Thai AirAsia has provided the most capacity between China and Thailand for the past two years and serves 18 airport pairs in the market in 2017. Despite this, the Thai-based AirAsia subsidiary has dropped three routes that were served last year and reduced capacity on others resulting in an overall cut in year-on-year seat numbers of 10.6%. The strongest percentage growth in seats in this market from 2016 to 2017 was delivered by NewGen Airways and Thai Lion Air, so in football parlance they top the form table.

Source: OAG Schedules Analyser – non-stop flights only, 2017 data subject to change.

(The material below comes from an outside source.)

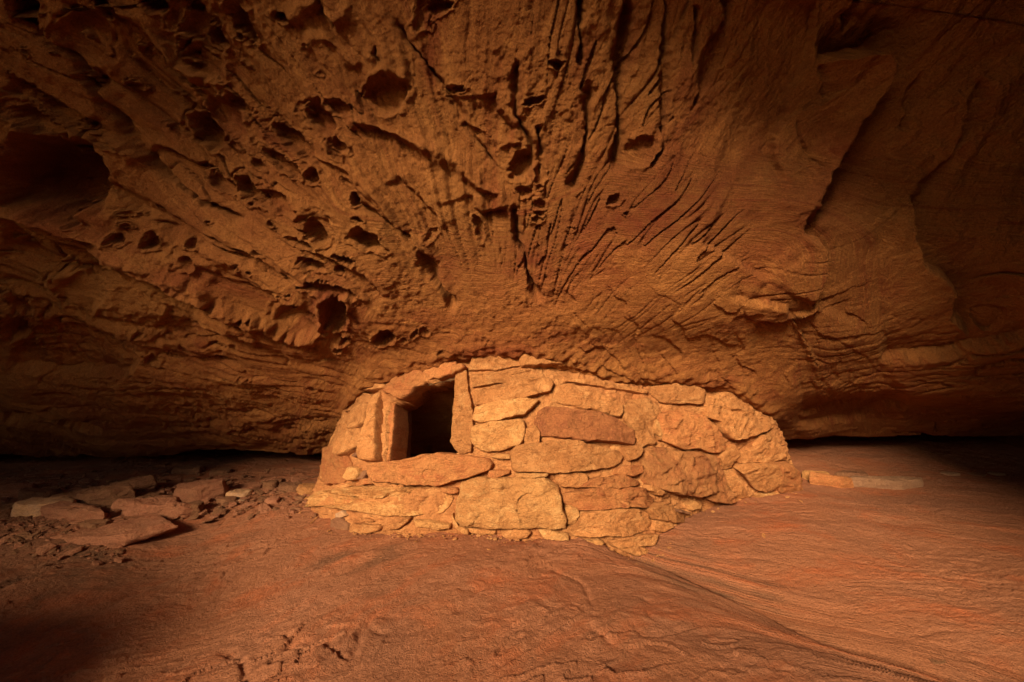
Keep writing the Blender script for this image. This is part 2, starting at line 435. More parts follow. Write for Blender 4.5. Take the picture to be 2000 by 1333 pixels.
POCK += feat(2.777, 0, 400, [
    (985, 340, 36, 38, 0, .09), (1300, 500, 330, 95, 27, .05), (1575, 645, 105, 72, 12, .06), (725, 735, 24, 13, 5, .10), (845, 743, 21, 10, 5, .05), (800, 875, 37, 21, 5, .11), (1690, 776, 16, 8, 10, .07),
    (1870, 748, 15, 22, 0, .05), (1835, 790, 19, 16, 0, .08), (1835, 660, 34, 24, 30, .05), (1820, 585, 60, 70, 0, .07), (175, 810, 20, 22, 0, .06), (1450, 115, 20, 15, 40, .1), (1265, 350, 9, 8, 0, .05), (1285, 362, 8, 7, 0, .05),
    (1600, 545, 16, 11, 0, .07), (1640, 430, 9, 15, 20, .05), (1075, 1205, 40, 10, 5, .06), (360, 520, 150, 90, 15, .06), (50, 600, 90, 35, 30, .12), (20, 680, 90, 24, 20, .09), (30, 740, 60, 50, 10, .10), (60, 215, 40, 24, 20, .06), (940, 1030, 40, 14, 5, .04), (1690, 1025, 26, 12, 0, .05),
    (1300, 965, 14, 7, 0, .04), (1340, 965, 9, 6, 0, .04), (1400, 1050, 60, 10, 3, .04), (1250, 1250, 30, 10, 5, .05), (1540, 380, 60, 14, 20, .04), (1690, 320, 60, 24, 20, .05), (880, 1226, 8, 6, 0, .05), (1530, 500, 8, 6, 0, .04), (1490, 480, 8, 6, 0, .04), (1575, 502, 9, 6, 0, .04), (1860, 290, 40, 14, 35, .06)])
_r = random.Random(21)
for k in range(28):       # peppering of small solution holes on the left flank
    POCK.append((_r.uniform(20, 700), _r.uniform(60, 560), _r.uniform(5, 13), _r.uniform(2.5, 5), _r.uniform(20, 45), _r.uniform(.025, .05)))

def lin(sc, ox, oy, pts): return [(ox + a / sc, oy + b / sc) for a, b in pts]
# polyline, half width px, depth m (negative = ridge), mode: 'g' groove / 's' step dropping on the + side
LINES = [
    (lin(2.666, 0, 0, [(430, -40), (640, 150), (830, 340), (1000, 490), (1110, 560)]), 14, .07, 'g'),
    (lin(2.666, 0, 0, [(480, -40), (690, 130), (870, 310), (1020, 440)]), 22, -.07, 'g'),
    (lin(2.666, 0, 0, [(330, 330), (450, 520), (590, 700), (740, 870), (900, 1000), (1100, 1100), (1270, 1180)]), 9, .10, 'g'),
    (lin(2.666, 0, 0, [(0, 80), (120, 190), (300, 300), (480, 480)]), 10, .08, 'g'),
    (lin(2.666, 0, 0, [(0, 370), (180, 480), (330, 570), (460, 660)]), 12, .10, 's'),
    (lin(2.666, 0, 0, [(730, 740), (950, 850), (1060, 900)]), 6, .045, 's'),
    (lin(2.666, 0, 0, [(450, 920), (620, 1070), (900, 1200), (1300, 1345), (1600, 1500)]), 10, .05, 'g'),
    (lin(2.666, 0, 0, [(0, 1110), (300, 1220), (560, 1333)]), 10, .07, 's'),
    (lin(2.666, 0, 0, [(0, 700), (200, 690), (420, 720), (600, 790), (700, 850)]), 20, -.05, 'g'),
    (lin(2.666, 0, 0, [(1620, -30), (1650, 60), (1730, 150)]), 6, .07, 'g'),
    (lin(2.666, 0, 0, [(1490, 130), (1560, 40), (1640, 30), (1740, 110), (1840, 60)]), 16, -.045, 'g'),
    (lin(2.666, 0, 0, [(1560, 200), (1680, 200), (1790, 290), (1860, 360)]), 12, -.03, 'g'),
    (lin(1.904, 600, 0, [(310, 70), (400, 190), (480, 290), (540, 370), (590, 460), (640, 530), (690, 600), (730, 640)]), 6, .055, 'g'),
    (lin(1.904, 600, 0, [(160, 740), (230, 790), (310, 840), (390, 890)]), 5, .06, 'g'),
    (lin(1.904, 600, 0, [(130, 430), (210, 460), (330, 500), (460, 550), (560, 610), (640, 690), (720, 720)]), 14, -.07, 'g'),
    (lin(1.904, 600, 0, [(770, 210), (780, 350), (780, 430), (830, 540), (828, 620)]), 8, .09, 'g'),
    (lin(1.904, 600, 0, [(860, 460), (868, 560), (865, 660)]), 8, .08, 'g'),
    (lin(1.904, 600, 0, [(1010, -40), (1018, 140), (1016, 262)]), 5, .09, 'g'),
    (lin(1.904, 600, 0, [(1200, -40), (1195, 90), (1180, 200), (1165, 340), (1170, 500), (1150, 600), (1140, 660)]), 12, .12, 'g'),
    (lin(1.904, 600, 0, [(1048, 290), (1042, 420), (1045, 500), (1015, 620), (970, 720)]), 9, .09, 'g'),
    (lin(1.904, 600, 0, [(770, 750), (780, 880), (800, 960), (830, 1070), (868, 1150)]), 7, .11, 'g'),
    (lin(1.904, 600, 0, [(410, 930), (440, 1000), (470, 1060), (510, 1110), (550, 1170)]), 10, .10, 'g'),
    (lin(1.904, 600, 0, [(240, 170), (250, 210), (266, 236)]), 3, .05, 'g'),
    (lin(1.904, 600, 0, [(330, 640), (420, 740), (470, 810), (500, 870)]), 5, .035, 's'),
    (lin(1.904, 600, 0, [(620, 720), (630, 760), (650, 800), (700, 780), (750, 770)]), 5, .04, 's'),
    (lin(1.904, 600, 0, [(560, 430), (640, 470), (700, 520), (800, 540)]), 8, -.03, 'g'),
    (lin(1.904, 600, 0, [(700, 340), (710, 420), (780, 480)]), 8, .05, 's'),
    (lin(1.904, 600, 0, [(0, 560), (60, 600), (150, 640), (260, 760), (380, 880), (450, 960)]), 10, -.04, 'g'),
    (lin(1.904, 600, 0, [(0, 920), (90, 960), (200, 1010), (300, 1120)]), 6, .03, 's'),
    (lin(1.481, 1200, 0, [(155, -20), (152, 160), (148, 300), (140, 430), (100, 500)]), 7, .07, 'g'),
    (lin(1.481, 1200, 0, [(235, 10), (240, 100), (236, 190)]), 5, .06, 'g'),
    (lin(1.481, 1200, 0, [(330, -20), (320, 100), (270, 220), (230, 330)]), 14, .06, 'g'),
    (lin(1.481, 1200, 0, [(600, -20), (590, 90), (570, 190), (530, 260), (500, 350), (470, 400), (470, 460), (490, 530)]), 5, .05, 's'),
    (lin(1.481, 1200, 0, [(605, 190), (618, 280)]), 3, .03, 'g'),
    (lin(1.481, 1200, 0, [(535, 350), (545, 400), (565, 450), (600, 490)]), 3, .03, 'g'),
    (lin(1.481, 1200, 0, [(590, 185), (690, 158), (775, 148), (792, 205), (770, 275), (735, 310), (700, 355), (660, 430), (630, 490), (590, 560), (585, 660)]), 12, -.20, 's'),
    (lin(1.481, 1200, 0, [(540, 680), (590, 690), (606, 715), (600, 760), (585, 830), (560, 880)]), 10, -.10, 's'),
    (lin(1.481, 1200, 0, [(330, 860), (440, 866), (490, 874), (512, 912), (470, 930), (400, 920)]), 7, -.035, 's'),
    (lin(1.481, 1200, 0, [(240, 690), (330, 740), (400, 780), (440, 810)]), 7, -.035, 's'),
    (lin(1.481, 1200, 0, [(850, 560), (880, 620), (880, 680), (900, 760), (960, 800), (1000, 850), (990, 930), (1040, 990)]), 14, -.08, 's'),
    (lin(1.481, 1200, 0, [(720, -20), (690, 110)]), 10, .07, 'g'),
    (lin(1.481, 1200, 0, [(900, 210), (860, 330), (840, 380)]), 10, .05, 'g'),
    (lin(1.481, 1200, 0, [(1060, 220), (1030, 330), (960, 480), (900, 570)]), 12, .07, 'g'),
    (lin(1.481, 1200, 0, [(1230, 960), (1110, 985), (1040, 1000), (950, 1020), (860, 1022), (760, 1040)]), 8, .07, 's'),
    (lin(1.481, 1200, 0, [(860, 1180), (780, 1200), (700, 1215), (600, 1230), (520, 1235)]), 5, .05, 's'),
    (lin(1.481, 1200, 0, [(740, 1185), (640, 1200), (540, 1210)]), 4, .03, 's'),
    (lin(2.777, 0, 400, [(0, 100), (150, 190), (400, 270), (620, 345), (900, 480), (1000, 520), (1150, 590)]), 6, .07, 's'),
    (lin(2.777, 0, 400, [(400, 240), (620, 320), (860, 430), (1100, 545), (1300, 650), (1420, 720)]), 12, -.05, 'g'),
    (lin(2.777, 0, 400, [(200, 490), (270, 400), (200, 260)]), 6, .03, 'g'),
    (lin(2.777, 0, 400, [(210, 510), (250, 570), (330, 590)]), 5, .03, 'g'),
    (lin(2.777, 0, 400, [(860, 590), (960, 630), (1040, 665), (1250, 730)]), 4, .03, 's'),
    (lin(2.777, 0, 400, [(1460, 720), (1600, 735), (1690, 700), (1750, 620), (1760, 520)]), 16, -.03, 'g'),
    (lin(2.777, 0, 400, [(1000, 330), (1200, 430), (1450, 520), (1640, 590)]), 6, .045, 's'),
    (lin(2.777, 0, 400, [(1290, 655), (1310, 635), (1360, 640)]), 6, .05, 'g'),
    (lin(2.777, 0, 400, [(0, 920), (140, 930), (400, 960), (640, 965), (760, 880)]), 8, -.05, 's'),
    (lin(2.777, 0, 400, [(0, 1145), (150, 1160), (300, 1185), (560, 1225)]), 6, .10, 'g'),
    (lin(2.777, 0, 400, [(150, 670), (400, 680), (700, 780), (1000, 850), (1300, 880)]), 5, .03, 's'),
    (lin(2.777, 0, 400, [(250, 720), (450, 740), (650, 790)]), 5, .03, 's'),
    (lin(2.777, 0, 400, [(1100, 800), (1160, 780), (1280, 800)]), 4, .03, 'g'),
    (lin(2.777, 0, 400, [(730, 110), (860, 150), (1000, 190), (1200, 270), (1390, 330)]), 8, .05, 'g'),
]
STAINS = [  # iron-dark and red bands in the rock itself: cx, cy, half-length, half-width, tilt, amount
    (1230, 440, 330, 85, -28, .9), (1060, 520, 60, 110, 70, .9), (1330, 280, 60, 230, 20, .7), (860, 520, 30, 90, -25, .7), (470, 430, 170, 60, 38, .35), (640, 590, 60, 70, 0, .8),
    (420, 240, 80, 50, 45, .6), (640, 230, 60, 40, 35, .6), (1450, 330, 90, 160, 20, .4), (760, 560, 150, 40, 20, .3), (1240, 80, 14, 150, 4, .5)]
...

According to ch-aviation, NewGen Airways is a Thai-based carrier that was established in 2013 and currently operates a fleet of four 737-400s and eight 737-800s. OAG schedules show the airline will offer scheduled seats on up to 39 airport pairs between Thailand and China in 2017, although the low frequency of some services indicates they could be irregular, seasonal operations. The extent of the increase in NewGen Airways’ scheduled capacity from 2016 to 2017 indicates that some of its services may have been transferred from charter to scheduled operations. Six of the top 12 carriers between China and Thailand cut capacity in the market from 2016 to 2017 (highlighted in red), with the largest percentage reduction coming from Shenzen Airlines.

According to anna.aero’s New Route Database, airlines have or will commence up to 42 new services between Asia Pacific near neighbours China and Thailand over the course of 2017. The largest airport pair between the two countries, based on available seats, is the link between Shanghai Pudong and Bangkok Suvarnabhumi. This route will support 843,000 one-way seats in 2017.